Mijn interesse voor de verrichtingen van het Nederlands elftal tijdens het WK in Zuid-Afrika begon ergens rond de 70 minuut van de eerste wedstrijd. Toen het pingelwonder Elia werd ingebracht om precies te zijn. Zijn tikkie-takkie-voetbal, om met Frank Snoeks te spreken (die naar eigen zegge de Zuid-Afrikaners napraatte), zorgde ervoor dat ik er meteen zin an kreeg en zelfs begon te geloven dat we door de eerste ronde heen zouden komen. Daarvoor kon het me eerlijk gezegd allemaal worst zijn.
Datzelfde gevoel van pure destineresse heb ik nu ook. En met mij hebben volgens mij velen dat. Het zal allemaal wel.
De gemiste penalty van Robben in de Champions League tegen Chelsea was een voorteken. Voor het eerst sinds heel lang, keek ik weer eens naar een hele voetbalwedstrijd.
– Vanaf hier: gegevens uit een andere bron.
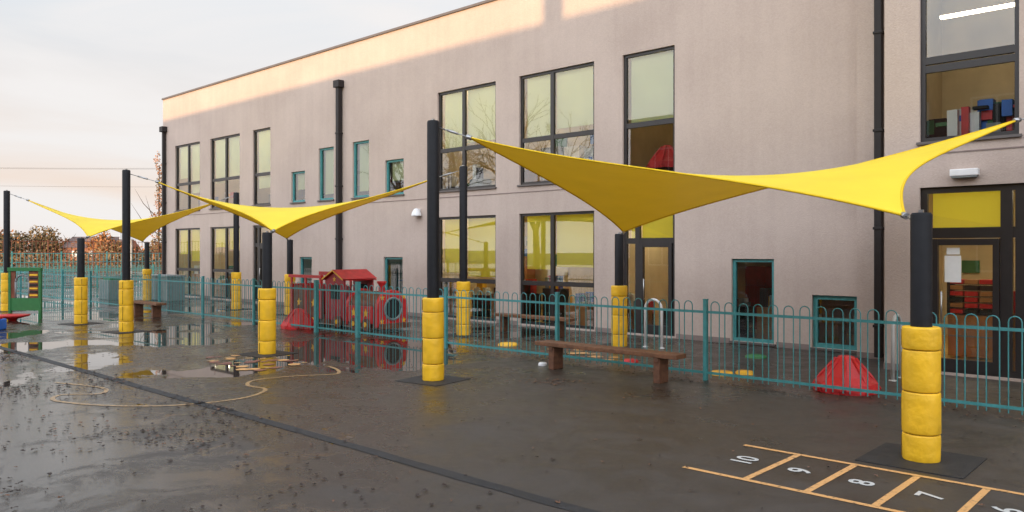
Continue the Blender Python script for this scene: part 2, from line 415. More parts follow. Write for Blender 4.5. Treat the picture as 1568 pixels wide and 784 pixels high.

Iedereen die keek wist dat Robben die penalty ging missen. Ik in ieder geval wel. En hij miste. Nu werkt het met dat soort dingen zo dat je altijd het slechtste vreest. Gebeurt het slechtste niet, dan ben je opgelucht, gebeurt het wel, dan denk je: zie je wel. Volgens mij is dat zie-je-wel-gevoel trouwens een soort trucje van de natuur dat ervoor zorgt dat je makkelijker met teleurstellingen omgaat. Voel je toch nog een beetje trots.
Heel voetbalkijkend Nederland heeft aan Bayern tegen Chelsea een‘zie je wel’-gevoel overgehouden. En dat heeft het geloof in Oranje bepaald geen goed gedaan. Ik proef geen wanhoop en teleurstelling, meer gelatenheid. Al die oranje vlaggetjes worden hooguit opgehangen om de media en de commercie niet teleur te stellen. Dat zijn gevoelige jongens. Zo weet ik van een zekere werkvloer dat ze in aller ijl oranje vlaggetjes zijn gaan ophangen toen SBS’ Hart van Nederland zou langskomen.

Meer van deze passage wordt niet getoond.